**Problem details:** Output only the count of lines that contain "Take".

**Rows:**
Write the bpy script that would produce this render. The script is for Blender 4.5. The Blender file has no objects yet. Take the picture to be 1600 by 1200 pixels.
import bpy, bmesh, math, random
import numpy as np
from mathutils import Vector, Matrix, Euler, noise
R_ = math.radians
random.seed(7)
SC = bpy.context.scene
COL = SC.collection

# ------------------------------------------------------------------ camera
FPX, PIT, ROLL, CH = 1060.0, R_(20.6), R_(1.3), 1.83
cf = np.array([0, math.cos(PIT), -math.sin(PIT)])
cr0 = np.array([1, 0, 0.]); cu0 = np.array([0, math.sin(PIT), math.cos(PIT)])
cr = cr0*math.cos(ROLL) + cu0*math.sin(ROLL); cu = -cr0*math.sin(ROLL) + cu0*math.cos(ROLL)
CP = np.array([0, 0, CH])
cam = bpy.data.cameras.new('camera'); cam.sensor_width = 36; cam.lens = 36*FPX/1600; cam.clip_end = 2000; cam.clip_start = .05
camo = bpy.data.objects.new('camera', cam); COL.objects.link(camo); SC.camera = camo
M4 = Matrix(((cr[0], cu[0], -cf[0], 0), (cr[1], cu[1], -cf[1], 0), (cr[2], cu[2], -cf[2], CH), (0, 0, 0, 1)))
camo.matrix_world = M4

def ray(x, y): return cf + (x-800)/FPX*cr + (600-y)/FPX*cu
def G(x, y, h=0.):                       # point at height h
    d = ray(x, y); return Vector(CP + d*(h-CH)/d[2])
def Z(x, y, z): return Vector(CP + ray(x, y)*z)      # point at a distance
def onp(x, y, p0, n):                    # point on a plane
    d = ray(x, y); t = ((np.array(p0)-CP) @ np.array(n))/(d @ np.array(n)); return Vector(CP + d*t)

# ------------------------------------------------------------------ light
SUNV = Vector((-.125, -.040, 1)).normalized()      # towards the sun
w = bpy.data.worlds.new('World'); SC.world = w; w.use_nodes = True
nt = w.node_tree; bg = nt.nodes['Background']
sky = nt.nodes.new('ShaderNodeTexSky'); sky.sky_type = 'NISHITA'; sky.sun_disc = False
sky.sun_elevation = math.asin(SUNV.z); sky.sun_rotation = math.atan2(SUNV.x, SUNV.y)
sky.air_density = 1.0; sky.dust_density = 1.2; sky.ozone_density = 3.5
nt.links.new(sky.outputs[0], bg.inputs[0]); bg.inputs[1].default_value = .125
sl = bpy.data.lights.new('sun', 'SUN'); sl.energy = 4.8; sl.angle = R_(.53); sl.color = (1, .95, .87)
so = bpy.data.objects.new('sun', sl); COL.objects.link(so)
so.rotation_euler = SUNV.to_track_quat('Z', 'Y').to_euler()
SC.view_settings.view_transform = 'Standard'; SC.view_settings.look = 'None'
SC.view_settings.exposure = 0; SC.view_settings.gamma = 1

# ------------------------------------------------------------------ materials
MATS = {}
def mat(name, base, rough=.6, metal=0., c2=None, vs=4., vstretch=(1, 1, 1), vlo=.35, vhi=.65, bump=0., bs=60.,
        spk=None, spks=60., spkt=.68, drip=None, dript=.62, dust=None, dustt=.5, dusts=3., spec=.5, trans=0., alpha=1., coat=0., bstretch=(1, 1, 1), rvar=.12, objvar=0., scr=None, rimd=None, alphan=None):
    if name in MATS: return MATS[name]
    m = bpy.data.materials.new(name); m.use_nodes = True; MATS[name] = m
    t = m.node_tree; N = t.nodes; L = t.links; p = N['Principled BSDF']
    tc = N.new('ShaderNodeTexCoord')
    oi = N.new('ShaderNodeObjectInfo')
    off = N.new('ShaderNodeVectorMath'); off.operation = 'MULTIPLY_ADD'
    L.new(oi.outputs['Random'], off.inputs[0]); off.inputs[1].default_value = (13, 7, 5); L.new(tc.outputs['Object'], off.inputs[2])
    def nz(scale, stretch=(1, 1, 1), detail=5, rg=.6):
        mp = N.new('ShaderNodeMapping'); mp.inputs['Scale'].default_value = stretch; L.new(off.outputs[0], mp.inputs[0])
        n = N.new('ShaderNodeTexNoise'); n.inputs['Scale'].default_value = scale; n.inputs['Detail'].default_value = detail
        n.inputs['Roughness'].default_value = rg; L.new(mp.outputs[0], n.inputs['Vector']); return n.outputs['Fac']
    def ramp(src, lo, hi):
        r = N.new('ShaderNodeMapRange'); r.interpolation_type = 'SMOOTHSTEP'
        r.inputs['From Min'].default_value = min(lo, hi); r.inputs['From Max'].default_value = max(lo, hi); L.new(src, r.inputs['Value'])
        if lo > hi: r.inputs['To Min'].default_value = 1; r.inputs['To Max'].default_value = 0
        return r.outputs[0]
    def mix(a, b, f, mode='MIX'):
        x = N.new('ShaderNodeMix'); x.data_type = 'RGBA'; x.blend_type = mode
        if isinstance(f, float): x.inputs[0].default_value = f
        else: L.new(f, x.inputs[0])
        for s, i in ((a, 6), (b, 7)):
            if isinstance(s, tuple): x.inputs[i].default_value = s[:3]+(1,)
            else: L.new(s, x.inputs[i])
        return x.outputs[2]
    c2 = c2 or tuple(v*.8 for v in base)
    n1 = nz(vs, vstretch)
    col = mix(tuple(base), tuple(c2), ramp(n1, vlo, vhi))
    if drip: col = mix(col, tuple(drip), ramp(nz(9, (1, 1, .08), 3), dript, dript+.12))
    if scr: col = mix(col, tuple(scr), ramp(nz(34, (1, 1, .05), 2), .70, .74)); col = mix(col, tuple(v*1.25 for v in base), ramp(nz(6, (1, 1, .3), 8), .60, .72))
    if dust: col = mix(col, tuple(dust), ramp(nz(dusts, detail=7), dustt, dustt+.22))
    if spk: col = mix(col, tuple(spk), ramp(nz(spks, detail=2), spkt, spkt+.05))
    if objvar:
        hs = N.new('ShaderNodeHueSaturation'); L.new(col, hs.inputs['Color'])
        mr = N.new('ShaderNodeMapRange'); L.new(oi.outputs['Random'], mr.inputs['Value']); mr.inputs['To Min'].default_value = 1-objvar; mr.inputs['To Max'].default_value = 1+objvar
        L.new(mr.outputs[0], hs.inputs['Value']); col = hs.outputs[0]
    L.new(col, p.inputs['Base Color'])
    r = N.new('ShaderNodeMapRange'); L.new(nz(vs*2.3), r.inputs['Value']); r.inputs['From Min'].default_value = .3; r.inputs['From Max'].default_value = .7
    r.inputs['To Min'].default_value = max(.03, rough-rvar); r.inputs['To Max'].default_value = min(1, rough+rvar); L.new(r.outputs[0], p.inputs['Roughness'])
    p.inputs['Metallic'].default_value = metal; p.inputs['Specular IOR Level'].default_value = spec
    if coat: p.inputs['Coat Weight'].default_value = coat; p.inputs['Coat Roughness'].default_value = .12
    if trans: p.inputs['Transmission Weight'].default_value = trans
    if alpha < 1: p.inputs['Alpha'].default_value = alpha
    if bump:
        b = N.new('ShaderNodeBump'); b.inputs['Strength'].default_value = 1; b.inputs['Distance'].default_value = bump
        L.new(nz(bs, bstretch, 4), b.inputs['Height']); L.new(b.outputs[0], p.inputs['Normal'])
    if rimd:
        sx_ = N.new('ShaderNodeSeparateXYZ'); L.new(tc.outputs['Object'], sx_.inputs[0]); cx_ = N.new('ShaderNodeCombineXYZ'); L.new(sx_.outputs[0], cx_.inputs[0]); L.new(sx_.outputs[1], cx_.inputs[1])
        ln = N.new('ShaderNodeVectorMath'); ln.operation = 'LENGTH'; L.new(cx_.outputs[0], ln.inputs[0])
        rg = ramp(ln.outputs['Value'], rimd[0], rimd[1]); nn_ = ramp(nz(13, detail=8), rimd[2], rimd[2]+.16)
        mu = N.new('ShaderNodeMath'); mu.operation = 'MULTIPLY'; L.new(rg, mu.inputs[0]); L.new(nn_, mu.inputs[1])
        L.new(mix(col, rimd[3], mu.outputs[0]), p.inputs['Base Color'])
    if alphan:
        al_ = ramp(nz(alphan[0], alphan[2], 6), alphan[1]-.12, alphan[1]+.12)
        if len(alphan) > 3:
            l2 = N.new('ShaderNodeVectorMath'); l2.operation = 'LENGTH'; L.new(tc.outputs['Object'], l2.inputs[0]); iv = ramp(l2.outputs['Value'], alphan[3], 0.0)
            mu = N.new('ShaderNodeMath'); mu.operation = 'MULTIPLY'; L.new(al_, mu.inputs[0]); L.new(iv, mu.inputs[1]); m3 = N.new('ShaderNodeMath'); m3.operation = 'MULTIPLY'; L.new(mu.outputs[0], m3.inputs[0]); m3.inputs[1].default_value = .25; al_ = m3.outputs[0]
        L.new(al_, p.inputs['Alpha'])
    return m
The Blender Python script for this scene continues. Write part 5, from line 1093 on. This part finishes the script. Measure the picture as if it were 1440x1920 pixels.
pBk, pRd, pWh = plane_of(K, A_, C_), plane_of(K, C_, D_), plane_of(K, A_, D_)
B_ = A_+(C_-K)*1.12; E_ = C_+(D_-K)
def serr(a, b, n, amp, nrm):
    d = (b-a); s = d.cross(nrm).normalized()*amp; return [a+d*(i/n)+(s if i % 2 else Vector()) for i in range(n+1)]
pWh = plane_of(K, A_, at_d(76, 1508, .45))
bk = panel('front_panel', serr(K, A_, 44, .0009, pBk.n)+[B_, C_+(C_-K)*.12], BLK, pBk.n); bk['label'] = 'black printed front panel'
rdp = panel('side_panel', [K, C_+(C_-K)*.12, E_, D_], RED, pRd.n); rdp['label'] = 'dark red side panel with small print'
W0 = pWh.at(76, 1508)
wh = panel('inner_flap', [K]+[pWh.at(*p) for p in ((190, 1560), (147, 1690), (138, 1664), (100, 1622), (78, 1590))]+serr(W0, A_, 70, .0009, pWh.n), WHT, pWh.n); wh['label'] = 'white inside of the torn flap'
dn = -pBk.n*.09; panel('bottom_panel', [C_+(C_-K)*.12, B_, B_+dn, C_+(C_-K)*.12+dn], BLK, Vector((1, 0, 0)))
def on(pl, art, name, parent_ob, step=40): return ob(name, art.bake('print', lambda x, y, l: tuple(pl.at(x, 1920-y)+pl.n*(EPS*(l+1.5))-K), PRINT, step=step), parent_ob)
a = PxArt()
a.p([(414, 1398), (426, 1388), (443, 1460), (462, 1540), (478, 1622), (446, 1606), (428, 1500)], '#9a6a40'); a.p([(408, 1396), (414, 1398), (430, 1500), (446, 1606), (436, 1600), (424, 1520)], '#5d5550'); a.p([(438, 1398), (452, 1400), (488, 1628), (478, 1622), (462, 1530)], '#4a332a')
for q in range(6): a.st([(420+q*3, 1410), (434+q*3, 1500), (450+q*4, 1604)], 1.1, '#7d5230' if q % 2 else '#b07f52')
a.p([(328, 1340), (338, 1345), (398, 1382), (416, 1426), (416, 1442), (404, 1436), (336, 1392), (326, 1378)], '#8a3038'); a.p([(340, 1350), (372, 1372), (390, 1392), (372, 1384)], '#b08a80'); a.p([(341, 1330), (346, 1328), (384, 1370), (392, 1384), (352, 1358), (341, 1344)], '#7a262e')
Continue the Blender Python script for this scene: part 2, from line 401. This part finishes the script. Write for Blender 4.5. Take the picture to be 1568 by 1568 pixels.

**Full answer:** 2